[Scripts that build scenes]
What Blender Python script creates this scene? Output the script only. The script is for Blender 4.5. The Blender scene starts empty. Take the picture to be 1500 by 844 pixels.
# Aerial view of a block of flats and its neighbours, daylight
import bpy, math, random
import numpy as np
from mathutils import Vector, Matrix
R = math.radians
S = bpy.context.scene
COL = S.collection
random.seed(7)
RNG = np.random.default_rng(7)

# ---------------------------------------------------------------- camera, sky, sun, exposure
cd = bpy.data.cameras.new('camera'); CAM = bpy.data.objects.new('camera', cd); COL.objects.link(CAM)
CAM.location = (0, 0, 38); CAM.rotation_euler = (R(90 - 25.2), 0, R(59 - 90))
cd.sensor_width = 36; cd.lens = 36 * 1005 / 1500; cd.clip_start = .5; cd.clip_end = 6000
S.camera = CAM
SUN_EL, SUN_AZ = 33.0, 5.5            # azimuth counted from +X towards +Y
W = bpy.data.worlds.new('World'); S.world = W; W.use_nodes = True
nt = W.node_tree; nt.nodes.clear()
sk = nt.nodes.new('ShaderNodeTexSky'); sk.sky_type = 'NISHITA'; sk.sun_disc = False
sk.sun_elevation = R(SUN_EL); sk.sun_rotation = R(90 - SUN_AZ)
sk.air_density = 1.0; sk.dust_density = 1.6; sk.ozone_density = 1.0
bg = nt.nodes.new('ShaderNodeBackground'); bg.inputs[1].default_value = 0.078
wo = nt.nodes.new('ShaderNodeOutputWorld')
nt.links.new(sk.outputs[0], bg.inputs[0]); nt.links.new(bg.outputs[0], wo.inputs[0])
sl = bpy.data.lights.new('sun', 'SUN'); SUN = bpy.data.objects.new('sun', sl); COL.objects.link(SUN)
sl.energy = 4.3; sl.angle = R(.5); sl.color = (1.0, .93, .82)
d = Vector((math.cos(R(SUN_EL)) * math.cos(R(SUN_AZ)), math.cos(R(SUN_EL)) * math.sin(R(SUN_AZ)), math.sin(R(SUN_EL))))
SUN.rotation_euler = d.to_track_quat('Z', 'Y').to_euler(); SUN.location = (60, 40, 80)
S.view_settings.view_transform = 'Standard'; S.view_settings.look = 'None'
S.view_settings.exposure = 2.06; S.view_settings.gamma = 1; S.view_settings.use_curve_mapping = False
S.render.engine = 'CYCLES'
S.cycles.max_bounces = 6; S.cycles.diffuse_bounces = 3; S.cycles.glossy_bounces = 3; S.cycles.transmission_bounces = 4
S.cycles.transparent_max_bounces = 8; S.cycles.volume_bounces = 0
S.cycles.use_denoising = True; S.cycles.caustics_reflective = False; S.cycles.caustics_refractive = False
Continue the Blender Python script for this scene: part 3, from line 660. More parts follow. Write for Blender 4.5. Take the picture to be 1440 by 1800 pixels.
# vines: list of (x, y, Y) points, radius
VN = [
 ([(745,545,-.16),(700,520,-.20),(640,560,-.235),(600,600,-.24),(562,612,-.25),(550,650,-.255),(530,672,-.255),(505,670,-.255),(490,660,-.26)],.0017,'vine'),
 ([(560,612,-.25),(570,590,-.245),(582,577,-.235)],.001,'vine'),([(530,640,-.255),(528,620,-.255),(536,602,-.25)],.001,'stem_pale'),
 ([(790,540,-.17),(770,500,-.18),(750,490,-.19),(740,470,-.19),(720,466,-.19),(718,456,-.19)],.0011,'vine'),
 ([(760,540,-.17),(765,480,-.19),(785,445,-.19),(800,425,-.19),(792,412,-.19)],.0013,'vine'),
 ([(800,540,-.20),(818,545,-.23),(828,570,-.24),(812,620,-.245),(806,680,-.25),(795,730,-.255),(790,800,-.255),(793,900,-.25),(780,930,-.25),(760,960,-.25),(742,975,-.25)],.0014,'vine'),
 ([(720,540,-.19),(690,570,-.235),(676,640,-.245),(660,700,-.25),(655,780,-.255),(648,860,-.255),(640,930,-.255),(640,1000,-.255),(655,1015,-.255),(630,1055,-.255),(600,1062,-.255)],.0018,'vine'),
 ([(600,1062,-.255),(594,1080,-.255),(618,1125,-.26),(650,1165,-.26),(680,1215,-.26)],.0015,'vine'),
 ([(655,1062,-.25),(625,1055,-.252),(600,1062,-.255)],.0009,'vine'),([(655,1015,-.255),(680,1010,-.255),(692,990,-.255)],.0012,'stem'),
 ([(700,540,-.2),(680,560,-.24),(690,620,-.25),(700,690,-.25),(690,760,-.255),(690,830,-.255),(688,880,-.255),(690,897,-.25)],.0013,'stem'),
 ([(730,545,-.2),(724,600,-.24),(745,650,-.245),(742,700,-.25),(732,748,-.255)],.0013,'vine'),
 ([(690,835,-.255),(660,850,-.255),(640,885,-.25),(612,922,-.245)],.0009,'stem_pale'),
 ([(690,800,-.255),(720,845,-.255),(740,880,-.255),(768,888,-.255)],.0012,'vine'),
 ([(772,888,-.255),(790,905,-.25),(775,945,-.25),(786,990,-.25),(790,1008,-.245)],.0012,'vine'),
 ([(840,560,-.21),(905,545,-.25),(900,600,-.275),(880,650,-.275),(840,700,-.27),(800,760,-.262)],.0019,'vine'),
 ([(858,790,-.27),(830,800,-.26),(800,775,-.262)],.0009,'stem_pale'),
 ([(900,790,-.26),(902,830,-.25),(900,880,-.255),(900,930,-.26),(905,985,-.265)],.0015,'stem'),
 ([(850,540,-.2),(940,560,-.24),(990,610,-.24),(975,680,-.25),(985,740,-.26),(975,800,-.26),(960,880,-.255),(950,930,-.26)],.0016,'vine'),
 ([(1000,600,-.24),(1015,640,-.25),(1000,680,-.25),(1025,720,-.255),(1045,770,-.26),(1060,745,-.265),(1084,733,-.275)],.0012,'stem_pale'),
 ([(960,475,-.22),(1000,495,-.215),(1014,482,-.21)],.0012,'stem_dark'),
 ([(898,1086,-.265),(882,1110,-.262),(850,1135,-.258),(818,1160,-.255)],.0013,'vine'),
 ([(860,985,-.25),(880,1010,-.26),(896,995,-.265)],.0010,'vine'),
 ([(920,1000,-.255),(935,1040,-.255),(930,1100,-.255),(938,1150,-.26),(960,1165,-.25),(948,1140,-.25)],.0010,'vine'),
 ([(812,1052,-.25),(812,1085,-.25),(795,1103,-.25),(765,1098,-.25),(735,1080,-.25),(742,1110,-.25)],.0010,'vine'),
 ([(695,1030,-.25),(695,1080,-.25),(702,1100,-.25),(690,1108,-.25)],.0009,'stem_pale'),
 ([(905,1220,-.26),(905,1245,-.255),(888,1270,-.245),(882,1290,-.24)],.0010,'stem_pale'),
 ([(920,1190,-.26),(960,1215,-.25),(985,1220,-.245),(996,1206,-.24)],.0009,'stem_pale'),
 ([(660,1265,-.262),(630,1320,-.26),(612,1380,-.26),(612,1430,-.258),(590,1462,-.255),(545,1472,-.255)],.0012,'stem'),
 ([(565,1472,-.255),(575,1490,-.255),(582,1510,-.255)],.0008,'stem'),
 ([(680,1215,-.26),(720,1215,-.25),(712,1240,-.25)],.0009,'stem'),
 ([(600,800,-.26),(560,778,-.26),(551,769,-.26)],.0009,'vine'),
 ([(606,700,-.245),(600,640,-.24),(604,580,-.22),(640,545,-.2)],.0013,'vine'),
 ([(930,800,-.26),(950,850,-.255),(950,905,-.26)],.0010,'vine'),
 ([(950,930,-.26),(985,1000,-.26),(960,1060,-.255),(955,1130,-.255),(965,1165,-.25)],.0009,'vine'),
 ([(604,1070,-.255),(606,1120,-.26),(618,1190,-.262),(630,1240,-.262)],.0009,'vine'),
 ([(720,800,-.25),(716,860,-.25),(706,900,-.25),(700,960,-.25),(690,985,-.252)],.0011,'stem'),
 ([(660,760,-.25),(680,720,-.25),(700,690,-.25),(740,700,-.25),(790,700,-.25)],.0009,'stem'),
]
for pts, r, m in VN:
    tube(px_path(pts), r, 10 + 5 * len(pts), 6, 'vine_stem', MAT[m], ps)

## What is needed
Print from the first line through the line that contains "RNG = np.random.default_rng(7)", please, including both, and leave out every line outside that stretch.

## Solution
What Blender Python script creates this scene? Output the script only. The script is for Blender 4.5. The Blender scene starts empty. Take the picture to be 1500 by 844 pixels.
# Aerial view of a block of flats and its neighbours, daylight
import bpy, math, random
import numpy as np
from mathutils import Vector, Matrix
R = math.radians
S = bpy.context.scene
COL = S.collection
random.seed(7)
RNG = np.random.default_rng(7)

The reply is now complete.